Tuesday, August 11, 2009

The real Big Day Out

Time for a report on the trip to the Brisbane Exhibition last Sunday.

If it was up to me, I would arrive at 9am and leave at 9.30pm, but my wife is not from these parts, and considers that to be just a ridiculously long day. (You have to be born and raised in Brisbane to have the inordinate fondness for the place that quite a few of us here share.) I think she actually threatened last year to just leave me to take the kids this time, but somewhere in the intervening 12 months she changed her mind, and ended up a relatively happy participant. She missed my daughter - now 6 - telling me in the afternoon, without prompting, that it was "the best day ever". I passed the message on to my wife with a small degree of smug satisfaction.

[Later in the day, I observed to my wife that it is pleasing to see a lot of Asian and other immigrants at the show. She claimed it was because Brisbane was short of entertainment anyway, and people just go to whatever is on. As you can see, the brainwashing has some way to go yet.]

Before I leave the topic of the marital dispute over the exact degree of enjoyment an adult can appropriately extract from the Ekka, I should also mention that I took my aged mother along this year too. (She resisted getting in the car at first, but after a bit of shoving she accepted her fate.)
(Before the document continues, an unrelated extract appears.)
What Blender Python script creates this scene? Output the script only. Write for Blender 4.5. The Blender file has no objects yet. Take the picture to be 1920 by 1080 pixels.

We arrived at about 11am, and left after the fireworks at 8.45.

So this year's highlights:

* new lambs in the sheep birthing place were cute (but we didn't actually see one being born)

* I get happiness from the fact that my kids chose relatively cheap buys in the show bags, yet were very satisfied. The boy takes the show as an opportunity to weaponise himself for the following 12 months, and this year he was happy with one $10 machine gun that, I must admit, I would have liked as a boy too. The girl went for a cutesy pet bag with lots of stationary in it.

* the "jet truck" was new and kind of slow and pointless, except it did make a very big flame that is pretty spectacular.

* we all decided that the latest rides look downright dangerous, and potentially not just to the riders. The current new types seem to involve variations on a theme of long arms which spin people sitting at the end around in a vertical circle. Why anyone thinks this is fun is beyond me; I can barely stand the roller coaster type rides at Disneyland, where one feels Uncle Walt surely wouldn't scare you to death. (Space Mountain is probably the strongest ride I have ever been on.) Not being a fan of the falling sensation, this looks particularly horrendous to me:




It's also clear that if there is a catastrophic failure, then, depending on the exact point of the circle it happens, the passengers could end up some distance away and take out many passers-by. I certainly did not like to stand in the plane of the ride, just in case.

Anyhoo, a pleasant day was had by all, even though my mother elected to stay the night but by the end decided she really was too old to spend that much time there. I pointed out that she was giving up to easily: there is always the wheelchair option when she's 90. (She's only got 5 years to reach that milestone.)

Finally, I note that big re-development of the site is finally going to get underway, which means that residential units and some all year round commercial use will be allowed on parts of the land. (As I recall, it is all owned by the Royal National Association, and the Council and State government have been lusting after the re-development potential of the place for decades.) This report gives an idea of some of the changes. I am not sure how it affect the Ekka itself; it's hard to imagine some of the old buildings gone. But the upside is: maybe I can retire there, as one of the blessed 10,000 residents. Not quite like living in Disneyland, but still...

3 comments:

Geoff said...

Thankyou for the description of your day at the Ekka.

I share your fear of the diabolical rides and while my children avoid the more suicidal ones, I still feel sick while they are on them.

We lasted 9am until the fireworks finished, although we lingered for a few songs from Bob Evans.

In the last few years I have discovered the secret to a good day at the Ekka - forgive me if I've mentioned this before - it's the the meat pavilion restaurant - run by Brett's Wharf this year - a beautifully cooked steak and a bottle of red wine. The rest of the day flies by!

Unfortunately my children have decided that this is a good idea too, so the most expensive part of the day is not rides nor samplebags but lunch.

There was a National Geographic article about state fairs by Garrison Keillor that revealed how alike they were to our agricultural shows. There is a link to it here: http://www.npr.org/blogs/pictureshow/2009/08/state_fair.html

Steve said...

Yes, I still haven't got around to having a steak at that place. I'm not sure whether I would find the rest of the day more tiring, or better, after half a bottle of red at lunch, though. Evening seems a better idea to me, but by then the kids usually want to get to the ring to see what's going on.

By the way, they don't have ring announcers there like the old one, I reckon. (What was that guy's name who did it for decades?) No character in the current ones.

Geoff said...

The ring announcer is awful now. If the old one is still alive they should drag him out of retirement.

At least The Man from Susan River didn't recite any of his bloody awful bush poetry this year.

The half bottle of red makes things much better - certainly reduces the amount of footache.